Peras Warga Mengaku Petugas PPKM Gunakan Airsof Gun, Kejari Bantul Tuntut Angky Wicaksana 18 Bulan Penjara

BANTUL - Kejaksaan Negeri Kabupaten Bantul, Daerah Istimewa Yogyakarta, menuntut Angky Wicaksana Setiatama, terdakwa pemerasan yang mengaku petugas penindakan pemberlakuan pembatasan kegiatan masyarakat (PPKM) dengan hukuman penjara selama 18 bulan.

"Tuntutannya dari Kejari (Kejaksaan Negeri) Bantul satu tahun enam bulan sesuai Pasal 368 ayat (1) KUHP," kata Jaksa Penuntut Umum (JPU) Kejari Bantul Heni Indri Astuti ditemui usai sidang tuntutan perkara tersebut di Pengadilan Negeri (PN) Bantul, Antara, Senin, 3 Januari.

Menurut JPU, tuntutan tersebut sudah mempertimbangkan hal-hal yang memberatkan dan meringankan. Hal meringankan adalah terdakwa belum pernah melakukan tindakan kejahatan dan terdakwa melakukan perbuatan itu karena alasan terdesak butuh uang untuk biaya pengobatan istrinya.

"Yang dinilai memberatkan karena mengaku petugas PPKM, jadi ini membuat para petugas PPKM citranya tidak baik sehingga dikhawatirkan ke depan petugas PPKM ketika sedang melaksanakan tugas menyebabkan orang menjadi tidak percaya," katanya.

JPU mengatakan kasus pemerasan mengaku petugas PPKM itu terjadi pada Minggu, 12 September 2021, sekitar pukul 02.00 WIB dini hari di sebuah jalan dekat warung angkringan wilayah Desa Ngestiharjo, Kecamatan Kasihan, yang saat itu terdakwa membawa senjata jenis "airsoft gun".

"Jadi terdakwa Angky dari rumah sudah ada niat mencari duit untuk istrinya yang sakit dan membawa senjata api airsoft gun dalam keadaan mati. Namun intinya ingin bisa mendapat uang dengan senjata itu," katanya.
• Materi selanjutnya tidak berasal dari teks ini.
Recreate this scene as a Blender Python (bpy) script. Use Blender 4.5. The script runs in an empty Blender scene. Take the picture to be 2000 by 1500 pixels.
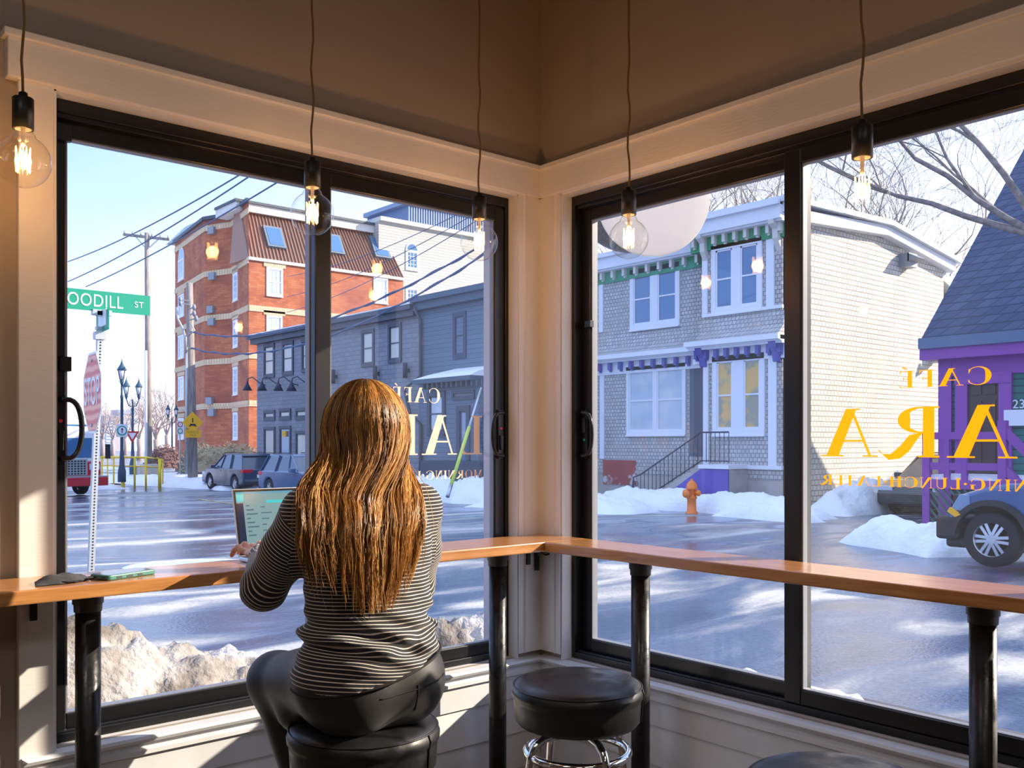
import bpy, math, random
import numpy as np
from mathutils import Vector, Matrix, noise as mnoise
from mathutils.geometry import delaunay_2d_cdt
PI = math.pi
SC = bpy.context.scene
COL = SC.collection
# ------------------------------------------------------------------ camera
F = 1829.0; HY = 866.0; CZ = 1.42
TH = math.atan2(0.6515, 0.7588)
CU, SU = math.cos(TH), math.sin(TH)
cam = bpy.data.cameras.new('camera'); camo = bpy.data.objects.new('camera', cam); COL.objects.link(camo)
cam.sensor_width = 36.0; cam.lens = 36.0*F/2000.0; cam.shift_x = 0.0; cam.shift_y = (HY-750.0)/2000.0
cam.clip_start = 0.05; cam.clip_end = 1200
camo.location = (0, 0, CZ); camo.rotation_euler = (PI/2, 0, -TH)
SC.camera = camo
SC.view_settings.view_transform = 'Standard'; SC.view_settings.look = 'None'
SC.view_settings.gamma = 1.0; SC.view_settings.use_curve_mapping = False
SC.view_settings.exposure = 0.15
# ------------------------------------------------------------------ sky
W = bpy.data.worlds.new('sky'); SC.world = W; W.use_nodes = True
nt = W.node_tree; nt.nodes.clear()
wo = nt.nodes.new('ShaderNodeOutputWorld'); bg = nt.nodes.new('ShaderNodeBackground')
tc = nt.nodes.new('ShaderNodeTexCoord'); sp = nt.nodes.new('ShaderNodeSeparateXYZ'); rp = nt.nodes.new('ShaderNodeValToRGB')
nz = nt.nodes.new('ShaderNodeTexNoise'); nz.inputs['Scale'].default_value = 2.2; nz.inputs['Detail'].default_value = 6
mp = nt.nodes.new('ShaderNodeMapping'); mp.inputs['Scale'].default_value = (1, 1, 4)
ma = nt.nodes.new('ShaderNodeMath'); ma.operation = 'MULTIPLY_ADD'; ma.inputs[1].default_value = 0.16
nt.links.new(tc.outputs['Generated'], sp.inputs[0]); nt.links.new(tc.outputs['Generated'], mp.inputs[0])
nt.links.new(mp.outputs[0], nz.inputs['Vector'])
sb = nt.nodes.new('ShaderNodeMath'); sb.operation = 'SUBTRACT'; sb.inputs[1].default_value = 0.5
nt.links.new(nz.outputs['Fac'], sb.inputs[0]); nt.links.new(sb.outputs[0], ma.inputs[0])
# the sky is paler towards the sun side (+X), bluer away from it
sx = nt.nodes.new('ShaderNodeMath'); sx.operation = 'MULTIPLY_ADD'; sx.inputs[1].default_value = -0.24
nt.links.new(sp.outputs['X'], sx.inputs[0]); 
zz = nt.nodes.new('ShaderNodeMath'); zz.operation = 'ADD'; zz.inputs[1].default_value = 0.12
nt.links.new(sp.outputs['Z'], zz.inputs[0]); nt.links.new(zz.outputs[0], sx.inputs[2])
nt.links.new(sx.outputs[0], ma.inputs[2]); nt.links.new(ma.outputs[0], rp.inputs['Fac'])
cr = rp.color_ramp; cr.elements[0].position = 0.0; cr.elements[0].color = (0.98, 0.94, 0.95, 1)
cr.elements[1].position = 0.95; cr.elements[1].color = (0.42, 0.56, 0.92, 1)
for p, c in ((0.1, (0.80, 0.84, 0.97)), (0.2, (0.56, 0.68, 0.95)), (0.34, (0.33, 0.49, 0.88)), (0.5, (0.24, 0.41, 0.84)), (0.62, (0.46, 0.60, 0.94))):
    e = cr.elements.new(p); e.color = (*c, 1)
nt.links.new(rp.outputs['Color'], bg.inputs['Color']); bg.inputs['Strength'].default_value = 1.75
nt.links.new(bg.outputs[0], wo.inputs[0])
# ------------------------------------------------------------------ sun and added fill lights for the room
def light(name, kind, loc, energy, col, **kw):
    l = bpy.data.lights.new(name, kind); l.energy = energy; l.color = col
    for k, v in kw.items(): setattr(l, k, v)
    o = bpy.data.objects.new(name, l); COL.objects.link(o); o.location = loc
    return o
SUN_TRAVEL = Vector((-1.0, 0.60, -0.52))
so = light('sun', 'SUN', (0, 0, 20), 8.0, (1.0, 0.87, 0.70), angle=0.009)
so.rotation_euler = SUN_TRAVEL.to_track_quat('-Z', 'Y').to_euler()
ROOM = []
for (x, y, e) in ((-0.9, 0.9, 11), (0.9, -1.1, 11), (-1.2, -1.6, 10)):  # unseen area lights, added overhead to brighten the room
    o = light('room_fill_light', 'AREA', (x, y, 3.17), e, (1.0, 0.95, 0.90), shape='RECTANGLE', size=1.1, size_y=0.5)
    ROOM.append(o)
# ------------------------------------------------------------------ pixel helpers (turn a point of the photograph into a point on a plane)
def ray(px):
    c = (px-1000.0)/F
    return c*CU+SU, -c*SU+CU
def onX(px, py, X):
    rx, ry = ray(px); d = X/rx
    return Vector((X, ry*d, CZ+(HY-py)*d/F))
def onY(px, py, Y):
    rx, ry = ray(px); d = Y/ry
    return Vector((rx*d, Y, CZ+(HY-py)*d/F))
def at(px, py, d):
    rx, ry = ray(px)
    return Vector((rx*d, ry*d, CZ+(HY-py)*d/F))
def sstep(t):
    t = max(0.0, min(1.0, t)); return t*t*(3-2*t)
def gz(x, y):
    return -0.45-0.27*sstep((math.hypot(x, y)-15)/30.0)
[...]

Dia melanjutkan di jalan yang bersangkutan mengaku petugas PPKM dan kemudian mendapati kerumunan di angkringan tersebut, dan langsung menanyakan identitas KTP kepada para warga yang berkerumun di warung tersebut.

"Yang punya KTP disuruh pergi, tapi tinggal dua orang di bawah umur, atau usia 15 tahun tidak punya KTP, diajak pergi dari situ, selang sekitar 100 meter diminta berhenti dan diambillah telepon seluler dengan ditakuti senjata 'airsof gun'," katanya.

Kemudian terdakwa meminta kedua korban berjalan jongkok ke arah berlawanan, tetapi kurang lebih 10 meter setelah itu ditinggal pergi oleh terdakwa dengan dua ponsel dibawa.

"Saat itu korban melihat (terdakwa pergi) , tetapi tidak bisa mengejar, kemudian korban langsung melaporkan kejadian tersebut kepada polisi dan keesokan harinya langsung ditangkap polisi," katanya.

Sementara itu, dalam persidangan yang dilaksanakan secara virtual, terdakwa mengajukan keringanan atas tuntutan yang disampaikan jaksa, karena mengakui kesalahan dan berjanji tidak mengulangi perbuatan yang sama, dan punya tanggung jawab biaya pengobatan istri.

Ketua Majelis Hakim Dwi Melaningsih didampingi anggota Dian Yustisia dan Agus Supriyono usai mendengarkan tuntutan JPU dan tanggapan terdakwa akan mempertimbangkan untuk pengambilan keputusan, dan akan menggelar sidang putusan di PN Bantul pada Senin, 10 Maret mendatang.